Se si elimina la ritenuta del 2,5%, nel calcolo dell'imponibile scompare la QR, perché l'aliquota predetta del 26, 04, utilizzata per il calcolo della QR, è data dal rapporto percentuale tra la ritenuta del 2,5% a carico del dipendente e quella del 9,60% complessiva, somma della quota a carico del dipendente (2,5%) e dell'amministrazione (7,1%). Il RDR diventa RDR = TFS lordo *12/ anzianità totale, analogo al RDR valevole per i dipendenti privati nel calcolo dell'IRPEF sul TFR.. L'imponibile, mancando la QR, per l'eliminazione della ritenuta del 2,5%, è, ovviamente maggiore e, conseguentemente, RDR, AM e l'IRPEF sono maggiori. Un esempio può dare una idea del quantum.

Un ordinario che va in pensione oggi, con la classe retributiva 14/3 e 45 anni di anzianità contributiva, compresi quelli riscattati, dovrebbe pagare una IRPEF sulla liquidazione lorda di circa 67.480 €, applicando il calcolo con la ritenuta del 2,5% e utilizzando la QR; l'IRPEF, invece, diventerebbe circa 95.900 € applicando il calcolo con la ritenuta soppressa e non utilizzando la QR.. Si verifica, quindi, una maggiorazione di IRPEF di circa 28.420 € a causa dell'eliminazione della ritenuta del 2,5%. Tale maggiorazione di IRPEF è, però, compensata dalla maggiorazione retributiva complessiva netta accumulata in 45 anni, per effetto della eliminazione del contributo del 2,5%, grossolanamente calcolata in circa 45.000 €, con uno scarto + o – del 10%. Nel caso preso a modello si avrebbe un guadagno di circa 17.580 €. Mi riservo di esaminare altri casi per rilevare l'entità del guadagno dovuto alla eliminazione della ritenuta del 2,5%, guadagno che, prevedibilmente può variare tra i 5.000 e i 18.000 €. Infine eliminando la ritenuta del 2,5% si recupera anche lo 0,27% in più versato all'INPDAP rispetto al 6,91% che si dovrebbe versare, ottenendo un altro vantaggio, sia pur piccolo.
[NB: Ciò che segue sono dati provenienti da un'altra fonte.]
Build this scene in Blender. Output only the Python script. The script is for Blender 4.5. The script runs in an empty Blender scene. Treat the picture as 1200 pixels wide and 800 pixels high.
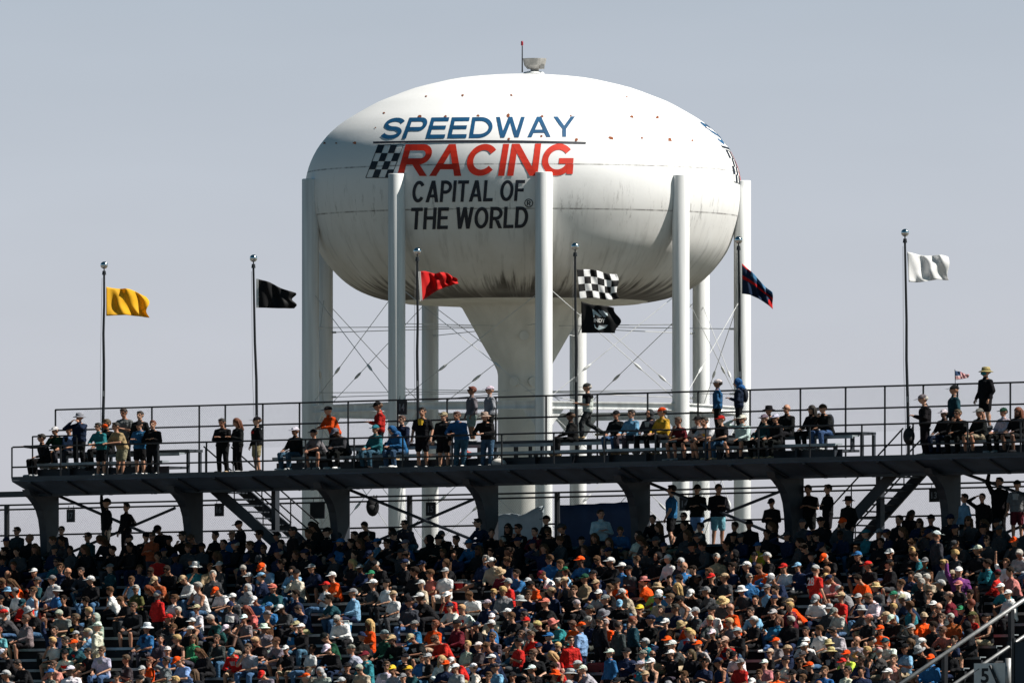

In conclusione sull'aspetto di legittimità delle ritenuta vi è, per ora, una sentenza TAR che riguarda un gruppo di ricorrenti magistrati. Presumibilmente se ne aggiungeranno altre. Sulla convenienza a conservare o eliminare la ritenuta ho, con gli elementi di analisi suddetti, rilevato una convenienza complessiva nel caso di eliminazione della ritenuta. L'eliminazione della ritenuta avrebbe anche l'effetto di uniformare veramente e totalmente il trattamento della buonuscita per tutti i dipendenti pubblici e privati, ai quali sarebbe applicato lo stesso metodo di calcolo e lo stesso regime contributivo.

A questo punto, sarebbe opportuno che il MEF e/o la Funzione Pubblica, con una circolare esplicativa chiariscano definitivamente la questione evitando un diffuso contenzioso che potrebbe rivelarsi inutile.

Evidentemente, per quanto sopra è opportuno presentare una diffida all'amministrazione che ha lo scopo anche di interrompere i termini prescrizionali. Un gran numero di diffide presentate, potrebbe spingere chi di dovere ad assumere le iniziative legislative o amministrative-burocratiche necessarie a risolvere definitivamente la questione che interessa tutto il pubblico impiego.


Bari, 10 marzo 2012 Alberto Pagliarini


N.B. La convenienza alla eliminazione della ritenuta riguarda sia i docenti immessi in ruolo a partire da gennaio 2011, per i quali il TFS è calcolato per intero con le nuove regole, sia i docenti già in ruolo nel 2010, per i quali il TFS è calcolato con le vecchie regole sino al 2010 e con le nuove regole dal 2011 al pensionamento.